Problem to work on:
Give the data again, word for word.

Supplied material:
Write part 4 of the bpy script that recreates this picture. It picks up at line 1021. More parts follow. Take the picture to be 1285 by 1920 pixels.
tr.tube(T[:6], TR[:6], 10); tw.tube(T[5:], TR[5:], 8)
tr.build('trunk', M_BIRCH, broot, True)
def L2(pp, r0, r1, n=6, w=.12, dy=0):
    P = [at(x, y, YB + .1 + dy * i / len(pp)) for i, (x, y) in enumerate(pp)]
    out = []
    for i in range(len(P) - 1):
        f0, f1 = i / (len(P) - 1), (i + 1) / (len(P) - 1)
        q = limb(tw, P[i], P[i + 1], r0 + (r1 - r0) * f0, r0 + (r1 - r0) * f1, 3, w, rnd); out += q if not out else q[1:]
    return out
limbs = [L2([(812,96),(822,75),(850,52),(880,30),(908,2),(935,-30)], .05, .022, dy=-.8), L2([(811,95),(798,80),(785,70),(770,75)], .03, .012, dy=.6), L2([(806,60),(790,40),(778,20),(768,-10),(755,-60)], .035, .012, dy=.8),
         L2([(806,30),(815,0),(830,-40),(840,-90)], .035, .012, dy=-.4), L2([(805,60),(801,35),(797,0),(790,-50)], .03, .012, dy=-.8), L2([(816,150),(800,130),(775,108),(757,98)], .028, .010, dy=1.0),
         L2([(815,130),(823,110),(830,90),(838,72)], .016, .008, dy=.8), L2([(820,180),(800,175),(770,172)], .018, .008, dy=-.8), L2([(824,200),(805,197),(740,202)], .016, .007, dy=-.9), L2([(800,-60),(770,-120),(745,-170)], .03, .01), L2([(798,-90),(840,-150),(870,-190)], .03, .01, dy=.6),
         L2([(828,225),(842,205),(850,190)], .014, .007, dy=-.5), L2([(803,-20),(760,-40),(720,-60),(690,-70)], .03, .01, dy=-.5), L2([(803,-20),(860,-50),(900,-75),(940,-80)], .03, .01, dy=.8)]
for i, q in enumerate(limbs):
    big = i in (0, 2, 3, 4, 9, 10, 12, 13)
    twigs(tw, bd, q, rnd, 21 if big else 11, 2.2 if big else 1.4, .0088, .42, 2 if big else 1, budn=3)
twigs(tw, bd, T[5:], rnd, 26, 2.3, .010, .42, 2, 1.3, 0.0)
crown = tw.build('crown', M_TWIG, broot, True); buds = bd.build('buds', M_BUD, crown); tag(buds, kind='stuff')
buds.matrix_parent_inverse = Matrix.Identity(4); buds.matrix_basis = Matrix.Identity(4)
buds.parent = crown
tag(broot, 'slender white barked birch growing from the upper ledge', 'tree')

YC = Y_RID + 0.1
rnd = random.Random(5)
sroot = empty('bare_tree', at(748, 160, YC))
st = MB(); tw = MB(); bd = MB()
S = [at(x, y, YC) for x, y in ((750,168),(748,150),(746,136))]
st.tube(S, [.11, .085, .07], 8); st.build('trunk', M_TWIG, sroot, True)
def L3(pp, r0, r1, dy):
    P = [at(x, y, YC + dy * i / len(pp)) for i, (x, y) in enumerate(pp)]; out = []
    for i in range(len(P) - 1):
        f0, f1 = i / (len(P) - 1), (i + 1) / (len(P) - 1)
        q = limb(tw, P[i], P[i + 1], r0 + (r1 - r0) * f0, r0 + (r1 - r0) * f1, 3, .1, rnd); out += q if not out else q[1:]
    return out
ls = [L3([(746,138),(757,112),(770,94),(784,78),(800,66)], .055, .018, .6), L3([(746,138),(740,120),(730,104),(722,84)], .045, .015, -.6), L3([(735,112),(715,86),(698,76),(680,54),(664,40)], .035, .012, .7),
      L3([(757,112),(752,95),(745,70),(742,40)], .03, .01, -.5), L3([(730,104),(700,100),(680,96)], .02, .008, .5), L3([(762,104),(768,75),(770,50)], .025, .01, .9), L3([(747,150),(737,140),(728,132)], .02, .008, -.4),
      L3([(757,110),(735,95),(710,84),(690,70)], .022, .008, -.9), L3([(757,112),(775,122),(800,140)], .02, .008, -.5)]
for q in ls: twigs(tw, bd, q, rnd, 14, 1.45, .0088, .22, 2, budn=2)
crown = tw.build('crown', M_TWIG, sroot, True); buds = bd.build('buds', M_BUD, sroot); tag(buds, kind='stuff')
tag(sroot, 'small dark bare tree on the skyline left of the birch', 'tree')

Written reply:
Write part 4 of the bpy script that recreates this picture. It picks up at line 1021. More parts follow. Take the picture to be 1285 by 1920 pixels.
tr.tube(T[:6], TR[:6], 10); tw.tube(T[5:], TR[5:], 8)
tr.build('trunk', M_BIRCH, broot, True)
def L2(pp, r0, r1, n=6, w=.12, dy=0):
    P = [at(x, y, YB + .1 + dy * i / len(pp)) for i, (x, y) in enumerate(pp)]
    out = []
    for i in range(len(P) - 1):
        f0, f1 = i / (len(P) - 1), (i + 1) / (len(P) - 1)
        q = limb(tw, P[i], P[i + 1], r0 + (r1 - r0) * f0, r0 + (r1 - r0) * f1, 3, w, rnd); out += q if not out else q[1:]
    return out
limbs = [L2([(812,96),(822,75),(850,52),(880,30),(908,2),(935,-30)], .05, .022, dy=-.8), L2([(811,95),(798,80),(785,70),(770,75)], .03, .012, dy=.6), L2([(806,60),(790,40),(778,20),(768,-10),(755,-60)], .035, .012, dy=.8),
         L2([(806,30),(815,0),(830,-40),(840,-90)], .035, .012, dy=-.4), L2([(805,60),(801,35),(797,0),(790,-50)], .03, .012, dy=-.8), L2([(816,150),(800,130),(775,108),(757,98)], .028, .010, dy=1.0),
         L2([(815,130),(823,110),(830,90),(838,72)], .016, .008, dy=.8), L2([(820,180),(800,175),(770,172)], .018, .008, dy=-.8), L2([(824,200),(805,197),(740,202)], .016, .007, dy=-.9), L2([(800,-60),(770,-120),(745,-170)], .03, .01), L2([(798,-90),(840,-150),(870,-190)], .03, .01, dy=.6),
         L2([(828,225),(842,205),(850,190)], .014, .007, dy=-.5), L2([(803,-20),(760,-40),(720,-60),(690,-70)], .03, .01, dy=-.5), L2([(803,-20),(860,-50),(900,-75),(940,-80)], .03, .01, dy=.8)]
for i, q in enumerate(limbs):
    big = i in (0, 2, 3, 4, 9, 10, 12, 13)
    twigs(tw, bd, q, rnd, 21 if big else 11, 2.2 if big else 1.4, .0088, .42, 2 if big else 1, budn=3)
twigs(tw, bd, T[5:], rnd, 26, 2.3, .010, .42, 2, 1.3, 0.0)
crown = tw.build('crown', M_TWIG, broot, True); buds = bd.build('buds', M_BUD, crown); tag(buds, kind='stuff')
buds.matrix_parent_inverse = Matrix.Identity(4); buds.matrix_basis = Matrix.Identity(4)
buds.parent = crown
tag(broot, 'slender white barked birch growing from the upper ledge', 'tree')

YC = Y_RID + 0.1
rnd = random.Random(5)
sroot = empty('bare_tree', at(748, 160, YC))
st = MB(); tw = MB(); bd = MB()
S = [at(x, y, YC) for x, y in ((750,168),(748,150),(746,136))]
st.tube(S, [.11, .085, .07], 8); st.build('trunk', M_TWIG, sroot, True)
def L3(pp, r0, r1, dy):
    P = [at(x, y, YC + dy * i / len(pp)) for i, (x, y) in enumerate(pp)]; out = []
    for i in range(len(P) - 1):
        f0, f1 = i / (len(P) - 1), (i + 1) / (len(P) - 1)
        q = limb(tw, P[i], P[i + 1], r0 + (r1 - r0) * f0, r0 + (r1 - r0) * f1, 3, .1, rnd); out += q if not out else q[1:]
    return out
ls = [L3([(746,138),(757,112),(770,94),(784,78),(800,66)], .055, .018, .6), L3([(746,138),(740,120),(730,104),(722,84)], .045, .015, -.6), L3([(735,112),(715,86),(698,76),(680,54),(664,40)], .035, .012, .7),
      L3([(757,112),(752,95),(745,70),(742,40)], .03, .01, -.5), L3([(730,104),(700,100),(680,96)], .02, .008, .5), L3([(762,104),(768,75),(770,50)], .025, .01, .9), L3([(747,150),(737,140),(728,132)], .02, .008, -.4),
      L3([(757,110),(735,95),(710,84),(690,70)], .022, .008, -.9), L3([(757,112),(775,122),(800,140)], .02, .008, -.5)]
for q in ls: twigs(tw, bd, q, rnd, 14, 1.45, .0088, .22, 2, budn=2)
crown = tw.build('crown', M_TWIG, sroot, True); buds = bd.build('buds', M_BUD, sroot); tag(buds, kind='stuff')
tag(sroot, 'small dark bare tree on the skyline left of the birch', 'tree')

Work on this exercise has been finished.